Mr MacDonald notes: “The corporate environment appears pretty benign at present: company balance sheets are in good shape, earnings are growing and cash flows are solid. There is therefore an argument for riskier corporate bonds.

“High yield is the next stop on the risk curve and although spreads have tightened here too, there are still pockets of value to be found where investors are adequately compensated for the added risk. There is much more idiosyncratic risk in this space, though, so careful scrutiny of the individual underlying investments is paramount.

“The key question is whether you are being rewarded for the extra risk you’re taking as you seek out extra yield. Factors like the region or sector can be important, while specific company fundamentals definitely are, even if the default environment is expected to remain friendly. Investors should be satisfied that the manager they pick can make these judgement calls consistently,” he explains.

Equity income

Elsewhere with equity markets moving higher towards the end of the year, there is still some scope for equity income returns, providing you look further afield than the traditional UK dividend payers. The latest UK Dividend Monitor from Capita Asset Services notes the top 15 dividend paying companies in the UK account for approximately 63 per cent of the total dividends paid.

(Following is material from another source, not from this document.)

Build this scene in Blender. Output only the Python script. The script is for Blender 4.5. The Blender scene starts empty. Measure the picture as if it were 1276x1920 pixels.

Colin Morton, vice president and portfolio manager on the UK Equity team at Franklin Templeton, says: “Over the past year we’ve witnessed significant volatility in the equity markets, both in the UK and further afield, which – combined with the low interest rate environment – has created somewhat unchartered territory for a number of investors.

“Still, in spite of this backdrop, the importance of equities for income has remained, and seeking quality, cash generative companies that continue to increase their dividends year-on-year remains the fundamental bedrock of equity income investing.